◆ Requirement: Reproduce the first line and every line after it, exactly, through the one containing "paths.append(p); rads.append(r *". Leave out the rest.

◆ Data extract:
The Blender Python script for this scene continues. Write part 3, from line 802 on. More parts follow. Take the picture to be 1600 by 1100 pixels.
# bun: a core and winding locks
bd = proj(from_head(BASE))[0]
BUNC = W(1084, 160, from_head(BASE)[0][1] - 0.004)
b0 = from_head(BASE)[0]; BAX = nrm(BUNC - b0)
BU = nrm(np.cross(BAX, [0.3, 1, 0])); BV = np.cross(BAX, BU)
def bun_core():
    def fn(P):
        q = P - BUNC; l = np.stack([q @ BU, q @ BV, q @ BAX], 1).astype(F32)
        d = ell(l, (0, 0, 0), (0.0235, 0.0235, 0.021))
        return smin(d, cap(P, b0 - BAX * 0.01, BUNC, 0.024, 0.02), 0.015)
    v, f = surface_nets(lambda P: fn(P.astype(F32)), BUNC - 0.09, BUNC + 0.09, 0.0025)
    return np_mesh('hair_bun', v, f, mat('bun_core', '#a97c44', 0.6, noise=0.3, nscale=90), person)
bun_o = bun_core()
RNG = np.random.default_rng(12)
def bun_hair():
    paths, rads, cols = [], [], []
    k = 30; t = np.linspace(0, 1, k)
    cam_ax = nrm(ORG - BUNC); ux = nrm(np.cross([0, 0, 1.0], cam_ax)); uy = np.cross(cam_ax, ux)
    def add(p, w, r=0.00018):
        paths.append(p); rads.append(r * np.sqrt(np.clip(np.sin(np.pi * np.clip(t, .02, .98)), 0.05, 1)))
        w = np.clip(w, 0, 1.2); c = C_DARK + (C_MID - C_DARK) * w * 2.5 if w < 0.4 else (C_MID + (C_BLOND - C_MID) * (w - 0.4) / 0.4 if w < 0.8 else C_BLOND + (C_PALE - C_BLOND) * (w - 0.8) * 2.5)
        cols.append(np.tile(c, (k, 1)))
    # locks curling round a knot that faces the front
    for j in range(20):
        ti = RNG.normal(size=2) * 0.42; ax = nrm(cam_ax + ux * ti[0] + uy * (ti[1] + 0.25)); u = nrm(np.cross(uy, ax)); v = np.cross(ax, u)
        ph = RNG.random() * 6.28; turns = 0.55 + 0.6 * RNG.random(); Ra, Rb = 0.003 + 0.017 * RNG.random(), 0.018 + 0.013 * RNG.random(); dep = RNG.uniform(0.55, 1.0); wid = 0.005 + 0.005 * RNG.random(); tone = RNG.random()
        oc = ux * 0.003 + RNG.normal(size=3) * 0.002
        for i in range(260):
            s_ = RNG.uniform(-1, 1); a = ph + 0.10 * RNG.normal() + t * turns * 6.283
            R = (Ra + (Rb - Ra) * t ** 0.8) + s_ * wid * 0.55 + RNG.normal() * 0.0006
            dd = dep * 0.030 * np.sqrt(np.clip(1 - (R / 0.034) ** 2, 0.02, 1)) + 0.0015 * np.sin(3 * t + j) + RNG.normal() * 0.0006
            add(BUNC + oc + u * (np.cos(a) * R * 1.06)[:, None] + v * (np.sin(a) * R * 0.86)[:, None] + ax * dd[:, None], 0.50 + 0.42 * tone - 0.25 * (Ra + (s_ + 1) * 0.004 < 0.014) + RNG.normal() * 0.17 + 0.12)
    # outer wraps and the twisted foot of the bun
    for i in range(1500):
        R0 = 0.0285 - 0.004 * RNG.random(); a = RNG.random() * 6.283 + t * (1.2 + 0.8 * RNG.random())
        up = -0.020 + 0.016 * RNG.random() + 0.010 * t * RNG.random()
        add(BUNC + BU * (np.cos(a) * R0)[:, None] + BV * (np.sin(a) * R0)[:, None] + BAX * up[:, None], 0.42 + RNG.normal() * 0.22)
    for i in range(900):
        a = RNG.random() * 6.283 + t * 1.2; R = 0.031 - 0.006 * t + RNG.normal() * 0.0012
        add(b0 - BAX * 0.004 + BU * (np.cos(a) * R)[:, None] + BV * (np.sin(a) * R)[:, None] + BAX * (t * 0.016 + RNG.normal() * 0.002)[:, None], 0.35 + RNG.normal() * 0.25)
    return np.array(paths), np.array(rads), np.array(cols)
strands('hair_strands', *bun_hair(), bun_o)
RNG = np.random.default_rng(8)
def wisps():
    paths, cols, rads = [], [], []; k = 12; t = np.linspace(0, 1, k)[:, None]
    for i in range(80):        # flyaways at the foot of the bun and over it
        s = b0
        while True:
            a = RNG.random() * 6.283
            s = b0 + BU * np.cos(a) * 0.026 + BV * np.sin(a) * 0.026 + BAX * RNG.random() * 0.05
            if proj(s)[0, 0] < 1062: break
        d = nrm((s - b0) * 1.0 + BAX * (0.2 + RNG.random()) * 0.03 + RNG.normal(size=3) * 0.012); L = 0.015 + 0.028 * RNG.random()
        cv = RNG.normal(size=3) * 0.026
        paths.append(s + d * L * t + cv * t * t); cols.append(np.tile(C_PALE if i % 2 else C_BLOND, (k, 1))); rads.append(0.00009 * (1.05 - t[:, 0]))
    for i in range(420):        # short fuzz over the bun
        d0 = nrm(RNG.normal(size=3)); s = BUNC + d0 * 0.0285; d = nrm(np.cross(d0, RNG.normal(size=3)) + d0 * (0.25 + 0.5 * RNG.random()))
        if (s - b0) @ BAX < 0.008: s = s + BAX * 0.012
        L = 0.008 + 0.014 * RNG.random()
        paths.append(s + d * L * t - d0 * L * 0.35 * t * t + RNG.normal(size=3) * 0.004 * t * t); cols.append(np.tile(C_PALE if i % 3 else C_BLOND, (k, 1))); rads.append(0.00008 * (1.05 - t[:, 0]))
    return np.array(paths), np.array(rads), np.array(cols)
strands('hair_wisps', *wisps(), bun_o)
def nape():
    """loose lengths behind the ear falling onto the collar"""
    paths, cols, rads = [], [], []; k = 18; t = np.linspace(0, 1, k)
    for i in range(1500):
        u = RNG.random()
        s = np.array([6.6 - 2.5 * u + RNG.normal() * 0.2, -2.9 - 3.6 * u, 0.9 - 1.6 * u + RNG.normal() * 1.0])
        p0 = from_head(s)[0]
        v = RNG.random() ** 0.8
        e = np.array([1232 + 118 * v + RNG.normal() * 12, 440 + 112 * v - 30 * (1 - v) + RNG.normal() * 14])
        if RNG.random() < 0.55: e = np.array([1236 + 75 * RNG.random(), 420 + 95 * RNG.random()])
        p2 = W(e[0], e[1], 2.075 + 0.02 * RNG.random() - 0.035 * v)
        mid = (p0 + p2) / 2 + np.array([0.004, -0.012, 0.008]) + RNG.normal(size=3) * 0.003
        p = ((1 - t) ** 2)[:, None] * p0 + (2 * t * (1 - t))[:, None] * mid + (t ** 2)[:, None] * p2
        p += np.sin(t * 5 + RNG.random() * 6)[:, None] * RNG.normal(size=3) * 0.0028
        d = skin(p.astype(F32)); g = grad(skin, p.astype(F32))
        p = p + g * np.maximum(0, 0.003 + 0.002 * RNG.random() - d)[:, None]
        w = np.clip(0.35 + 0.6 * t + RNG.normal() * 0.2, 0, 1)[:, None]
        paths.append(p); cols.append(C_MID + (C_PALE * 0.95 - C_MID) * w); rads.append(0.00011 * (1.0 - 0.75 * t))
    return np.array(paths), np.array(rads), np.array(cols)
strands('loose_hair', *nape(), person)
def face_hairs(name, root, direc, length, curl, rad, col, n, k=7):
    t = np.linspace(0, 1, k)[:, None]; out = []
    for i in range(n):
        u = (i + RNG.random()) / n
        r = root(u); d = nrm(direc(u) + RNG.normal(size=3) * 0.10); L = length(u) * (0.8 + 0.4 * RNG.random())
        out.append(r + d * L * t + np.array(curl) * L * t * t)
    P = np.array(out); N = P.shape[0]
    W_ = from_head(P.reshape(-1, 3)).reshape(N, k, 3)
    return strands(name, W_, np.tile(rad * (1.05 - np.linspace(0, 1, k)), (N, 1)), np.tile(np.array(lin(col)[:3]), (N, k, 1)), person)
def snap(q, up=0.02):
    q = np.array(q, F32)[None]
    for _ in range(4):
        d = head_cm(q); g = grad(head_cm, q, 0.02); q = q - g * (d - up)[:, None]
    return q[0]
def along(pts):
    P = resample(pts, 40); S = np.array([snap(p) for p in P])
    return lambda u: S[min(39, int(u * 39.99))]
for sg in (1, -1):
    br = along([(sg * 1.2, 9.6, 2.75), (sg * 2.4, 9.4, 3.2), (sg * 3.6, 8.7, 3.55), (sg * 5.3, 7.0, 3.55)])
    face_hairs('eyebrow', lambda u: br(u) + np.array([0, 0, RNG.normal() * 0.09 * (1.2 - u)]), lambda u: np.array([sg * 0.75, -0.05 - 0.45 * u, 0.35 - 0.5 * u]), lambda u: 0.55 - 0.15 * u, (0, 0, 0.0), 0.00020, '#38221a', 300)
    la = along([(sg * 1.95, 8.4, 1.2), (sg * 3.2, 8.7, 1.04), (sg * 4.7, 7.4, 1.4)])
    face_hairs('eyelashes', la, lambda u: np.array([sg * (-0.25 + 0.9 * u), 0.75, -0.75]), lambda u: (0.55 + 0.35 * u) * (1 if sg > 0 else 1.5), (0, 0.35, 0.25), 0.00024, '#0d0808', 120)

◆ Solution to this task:
The Blender Python script for this scene continues. Write part 3, from line 802 on. More parts follow. Take the picture to be 1600 by 1100 pixels.
# bun: a core and winding locks
bd = proj(from_head(BASE))[0]
BUNC = W(1084, 160, from_head(BASE)[0][1] - 0.004)
b0 = from_head(BASE)[0]; BAX = nrm(BUNC - b0)
BU = nrm(np.cross(BAX, [0.3, 1, 0])); BV = np.cross(BAX, BU)
def bun_core():
    def fn(P):
        q = P - BUNC; l = np.stack([q @ BU, q @ BV, q @ BAX], 1).astype(F32)
        d = ell(l, (0, 0, 0), (0.0235, 0.0235, 0.021))
        return smin(d, cap(P, b0 - BAX * 0.01, BUNC, 0.024, 0.02), 0.015)
    v, f = surface_nets(lambda P: fn(P.astype(F32)), BUNC - 0.09, BUNC + 0.09, 0.0025)
    return np_mesh('hair_bun', v, f, mat('bun_core', '#a97c44', 0.6, noise=0.3, nscale=90), person)
bun_o = bun_core()
RNG = np.random.default_rng(12)
def bun_hair():
    paths, rads, cols = [], [], []
    k = 30; t = np.linspace(0, 1, k)
    cam_ax = nrm(ORG - BUNC); ux = nrm(np.cross([0, 0, 1.0], cam_ax)); uy = np.cross(cam_ax, ux)
    def add(p, w, r=0.00018):
        paths.append(p); rads.append(r * np.sqrt(np.clip(np.sin(np.pi * np.clip(t, .02, .98)), 0.05, 1)))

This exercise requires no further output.